*** Given data ***

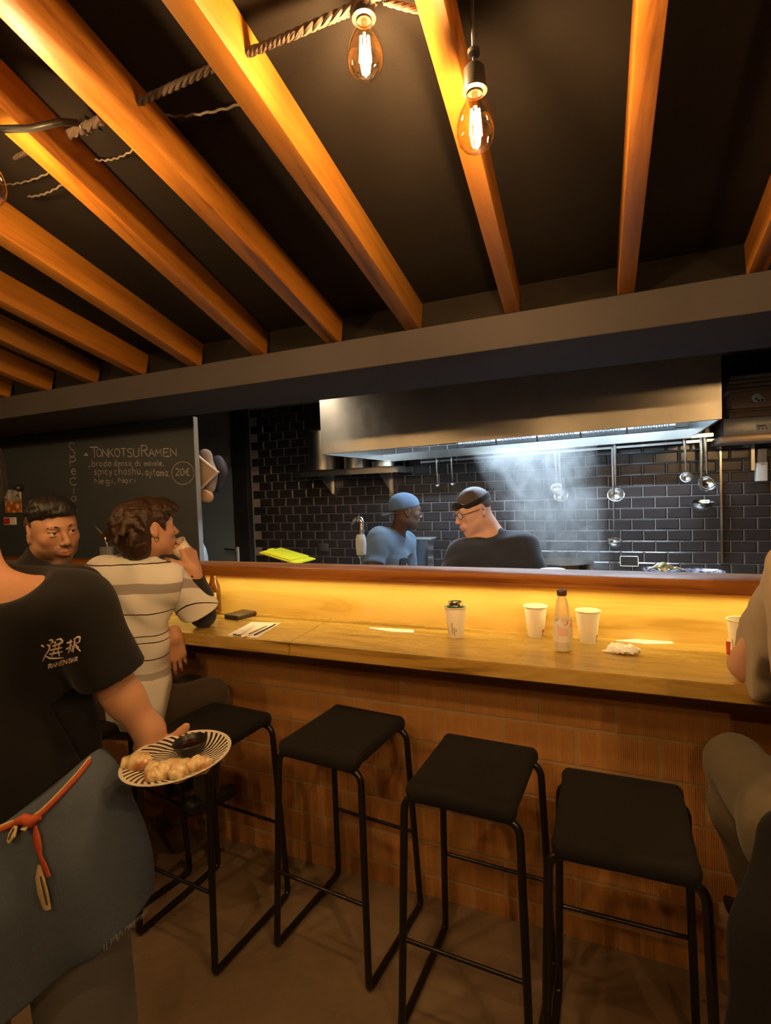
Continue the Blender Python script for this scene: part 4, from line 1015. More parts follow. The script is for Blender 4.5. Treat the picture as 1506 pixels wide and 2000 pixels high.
mb.obj('chalk_heading', parent=bd, smooth=False); mb = MB().use(M['chalk'])
write(mb, '_brodo', 172, 911, 12, 48, -.01); write(mb, 'denso', 223, 910, 11, 36); write(mb, 'di', 264, 910, 11, 13); write(mb, 'maiale,', 282, 910, 10, 40, -.02)
write(mb, 'spicy', 184, 927, 13, 38, -.02); write(mb, 'chashu,', 224, 928, 15, 58, -.03); write(mb, 'ajitama,', 284, 929, 14, 50, .03)
write(mb, 'Negi,', 185, 945, 11, 44, -.02); write(mb, 'Nori', 232, 943, 10, 36, -.01)
mb.obj('chalk_lines', parent=bd, smooth=False); mb = MB().use(M['chalk'])
tri = [aty(163, 890, 2.3985), aty(173, 890, 2.3985), aty(168, 884, 2.3985)]; mb.quad(tri)
cc = aty(357, 924, 2.3985); rx = (aty(379, 924, 2.3985)-cc).x; rz_ = (cc-aty(357, 946, 2.3985)).z
ribbon(mb, [V((cc.x+rx*math.cos(a), 2.3985, cc.z+rz_*math.sin(a))) for a in np.linspace(.3, 6.6, 28)], .0035)
write(mb, '20€', 343, 929, 14, 31, .0)
wr = mb.obj('chalk_price', parent=bd, smooth=False)
# pictures pinned at the board's left
def pic_mat():
    t = NT('food_photo'); co = t.coord(); n = t.noise(co, 16, 4, .6, 1.5); v = t.n('TexVoronoi'); t.l(co, v.inputs[0]); v.inputs['Scale'].default_value = 22
    sx = t.n('SeparateXYZ'); tcx = t.n('TexCoord'); t.l(tcx.outputs['Object'], sx.inputs[0])
    a = t.ramp(n, [(.3, '20242C'), (.45, '6A7080'), (.6, 'C8C0B0')]); b = t.ramp(v.outputs[0], [(.1, 'F0DCC0'), (.35, 'D08848'), (.6, '9A5A28')])
    t.set(Base_Color=t.mix(t.math('GREATER_THAN', sx.outputs['Z'], 1.632), b, a), Roughness=.4); return t.m
a, b = aty(7, 957, 2.39), aty(41, 1001, 2.39)
tag(MB().use(pic_mat()).box((a.x, 2.392, b.z), (b.x, 2.400, a.z), .001).obj('food_poster', smooth=False), 'small food photo poster pinned at the left of the blackboard', 'poster')
a, b = aty(6, 1011, 2.39), aty(30, 1025, 2.39)
o = MB().use(M['white_plastic']).box((a.x, 2.392, b.z), (b.x, 2.400, a.z), .001).obj('small_sign', smooth=False); tag(o, 'small white and red sign below the food poster', 'sign')
q_ = MB().use(plain('sign_red', (.5, .02, .02), .5)).box((a.x+.004, 2.3905, b.z+.005), ((a.x+b.x)/2+.005, 2.392, a.z-.005)).obj('red_field', parent=o, smooth=False)
o = MB().use(M['dark']).lathe([(0, 0), (.022, 0), (.024, -.03), (.012, -.045), (0, -.045)], 24, Matrix.Translation(aty(43, 953, 2.4)) @ Matrix.Rotation(R(-90), 4, 'X')).obj('wall_spotlight'); tag(o, 'small black wall spotlight above the food poster', 'lamp')
# things hanging past the board's end
hg = thing('paper_rack', 'white triangular paper rack hanging on the end of the blackboard', 'rack')
c0_, c1_, c2_ = aty(383, 888, 2.47), aty(426, 922, 2.47), aty(388, 958, 2.47)
mb = MB().use(plain('rack_white', (.42, .36, .32), .5))
mb.tube([c0_, c1_, c2_, ], .009, n=8); mb.obj('frame', parent=hg)
mb = MB().use(plain('rack_paper', (.30, .22, .18), .8)); mb.prism([(c0_.x, c0_.z), (c1_.x-.02, c1_.z), (c2_.x, c2_.z)], .02, Matrix(((1, 0, 0, 0), (0, 0, 1, 2.475), (0, 1, 0, 0), (0, 0, 0, 1)))); mb.obj('paper', parent=hg, smooth=False)
def cloth_blob(name, pts, m_, label, cat, y, h=.006, fl=.35, fr=40):
    sd = SD()
    for (px, py, r_) in pts: q = aty(px, py, y); sd.ell(q, (r_, .02, r_), k=.05)
    sd.add('f', folds(.004, fr, 2), 0, 'f'); return tag(sd.mesh(name, h, m_), label, cat)
cloth_blob('cloth', [(401, 895, .055), (412, 925, .05), (410, 950, .045)], plain('cloth_light', (.22, .19, .19), .8), 'pale rounded cloth hanging behind the paper rack', 'cloth', 2.53)
cloth_blob('cap', [(425, 905, .05), (430, 925, .055), (424, 950, .04)], plain('cap_navy', (.018, .025, .05), .7), 'dark navy cap hanging behind the pale cloth', 'cap', 2.60)
cloth_blob('glove', [(395, 965, .035), (408, 970, .03)], plain('glove_tan', (.34, .20, .12), .7), 'tan oven glove hanging lowest behind the rack', 'glove', 2.50)
q = aty(395, 1092, 2.5)
o = MB().use(plain('blue_white_plastic', (.30, .40, .45), .4)).lathe([(0, -.20), (.045, -.20), (.043, 0), (.035, .05), (.018, .09), (0, .10)], 32, Matrix.Translation((q.x-.012, 2.50, q.z+.01))).obj('paper_roll'); tag(o, 'pale bluish rounded roll standing behind the ledge by the board end', 'roll')
o = MB().use(M['steel']).box((q.x-.06, 2.43, 0), (q.x+.05, 2.60, q.z-.192), .003).obj('corner_cabinet'); tag(o, 'narrow steel cabinet behind the board end carrying the roll', 'cabinet')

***

# Problem details:
Retype the listing exactly. Pictures do not belong in the copy.

# Problem solution:
Continue the Blender Python script for this scene: part 4, from line 1015. More parts follow. The script is for Blender 4.5. Treat the picture as 1506 pixels wide and 2000 pixels high.
mb.obj('chalk_heading', parent=bd, smooth=False); mb = MB().use(M['chalk'])
write(mb, '_brodo', 172, 911, 12, 48, -.01); write(mb, 'denso', 223, 910, 11, 36); write(mb, 'di', 264, 910, 11, 13); write(mb, 'maiale,', 282, 910, 10, 40, -.02)
write(mb, 'spicy', 184, 927, 13, 38, -.02); write(mb, 'chashu,', 224, 928, 15, 58, -.03); write(mb, 'ajitama,', 284, 929, 14, 50, .03)
write(mb, 'Negi,', 185, 945, 11, 44, -.02); write(mb, 'Nori', 232, 943, 10, 36, -.01)
mb.obj('chalk_lines', parent=bd, smooth=False); mb = MB().use(M['chalk'])
tri = [aty(163, 890, 2.3985), aty(173, 890, 2.3985), aty(168, 884, 2.3985)]; mb.quad(tri)
cc = aty(357, 924, 2.3985); rx = (aty(379, 924, 2.3985)-cc).x; rz_ = (cc-aty(357, 946, 2.3985)).z
ribbon(mb, [V((cc.x+rx*math.cos(a), 2.3985, cc.z+rz_*math.sin(a))) for a in np.linspace(.3, 6.6, 28)], .0035)
write(mb, '20€', 343, 929, 14, 31, .0)
wr = mb.obj('chalk_price', parent=bd, smooth=False)
# pictures pinned at the board's left
def pic_mat():
    t = NT('food_photo'); co = t.coord(); n = t.noise(co, 16, 4, .6, 1.5); v = t.n('TexVoronoi'); t.l(co, v.inputs[0]); v.inputs['Scale'].default_value = 22
    sx = t.n('SeparateXYZ'); tcx = t.n('TexCoord'); t.l(tcx.outputs['Object'], sx.inputs[0])
    a = t.ramp(n, [(.3, '20242C'), (.45, '6A7080'), (.6, 'C8C0B0')]); b = t.ramp(v.outputs[0], [(.1, 'F0DCC0'), (.35, 'D08848'), (.6, '9A5A28')])
    t.set(Base_Color=t.mix(t.math('GREATER_THAN', sx.outputs['Z'], 1.632), b, a), Roughness=.4); return t.m
a, b = aty(7, 957, 2.39), aty(41, 1001, 2.39)
tag(MB().use(pic_mat()).box((a.x, 2.392, b.z), (b.x, 2.400, a.z), .001).obj('food_poster', smooth=False), 'small food photo poster pinned at the left of the blackboard', 'poster')
a, b = aty(6, 1011, 2.39), aty(30, 1025, 2.39)
o = MB().use(M['white_plastic']).box((a.x, 2.392, b.z), (b.x, 2.400, a.z), .001).obj('small_sign', smooth=False); tag(o, 'small white and red sign below the food poster', 'sign')
q_ = MB().use(plain('sign_red', (.5, .02, .02), .5)).box((a.x+.004, 2.3905, b.z+.005), ((a.x+b.x)/2+.005, 2.392, a.z-.005)).obj('red_field', parent=o, smooth=False)
o = MB().use(M['dark']).lathe([(0, 0), (.022, 0), (.024, -.03), (.012, -.045), (0, -.045)], 24, Matrix.Translation(aty(43, 953, 2.4)) @ Matrix.Rotation(R(-90), 4, 'X')).obj('wall_spotlight'); tag(o, 'small black wall spotlight above the food poster', 'lamp')
# things hanging past the board's end
hg = thing('paper_rack', 'white triangular paper rack hanging on the end of the blackboard', 'rack')
c0_, c1_, c2_ = aty(383, 888, 2.47), aty(426, 922, 2.47), aty(388, 958, 2.47)
mb = MB().use(plain('rack_white', (.42, .36, .32), .5))
mb.tube([c0_, c1_, c2_, ], .009, n=8); mb.obj('frame', parent=hg)
mb = MB().use(plain('rack_paper', (.30, .22, .18), .8)); mb.prism([(c0_.x, c0_.z), (c1_.x-.02, c1_.z), (c2_.x, c2_.z)], .02, Matrix(((1, 0, 0, 0), (0, 0, 1, 2.475), (0, 1, 0, 0), (0, 0, 0, 1)))); mb.obj('paper', parent=hg, smooth=False)
def cloth_blob(name, pts, m_, label, cat, y, h=.006, fl=.35, fr=40):
    sd = SD()
    for (px, py, r_) in pts: q = aty(px, py, y); sd.ell(q, (r_, .02, r_), k=.05)
    sd.add('f', folds(.004, fr, 2), 0, 'f'); return tag(sd.mesh(name, h, m_), label, cat)
cloth_blob('cloth', [(401, 895, .055), (412, 925, .05), (410, 950, .045)], plain('cloth_light', (.22, .19, .19), .8), 'pale rounded cloth hanging behind the paper rack', 'cloth', 2.53)
cloth_blob('cap', [(425, 905, .05), (430, 925, .055), (424, 950, .04)], plain('cap_navy', (.018, .025, .05), .7), 'dark navy cap hanging behind the pale cloth', 'cap', 2.60)
cloth_blob('glove', [(395, 965, .035), (408, 970, .03)], plain('glove_tan', (.34, .20, .12), .7), 'tan oven glove hanging lowest behind the rack', 'glove', 2.50)
q = aty(395, 1092, 2.5)
o = MB().use(plain('blue_white_plastic', (.30, .40, .45), .4)).lathe([(0, -.20), (.045, -.20), (.043, 0), (.035, .05), (.018, .09), (0, .10)], 32, Matrix.Translation((q.x-.012, 2.50, q.z+.01))).obj('paper_roll'); tag(o, 'pale bluish rounded roll standing behind the ledge by the board end', 'roll')
o = MB().use(M['steel']).box((q.x-.06, 2.43, 0), (q.x+.05, 2.60, q.z-.192), .003).obj('corner_cabinet'); tag(o, 'narrow steel cabinet behind the board end carrying the roll', 'cabinet')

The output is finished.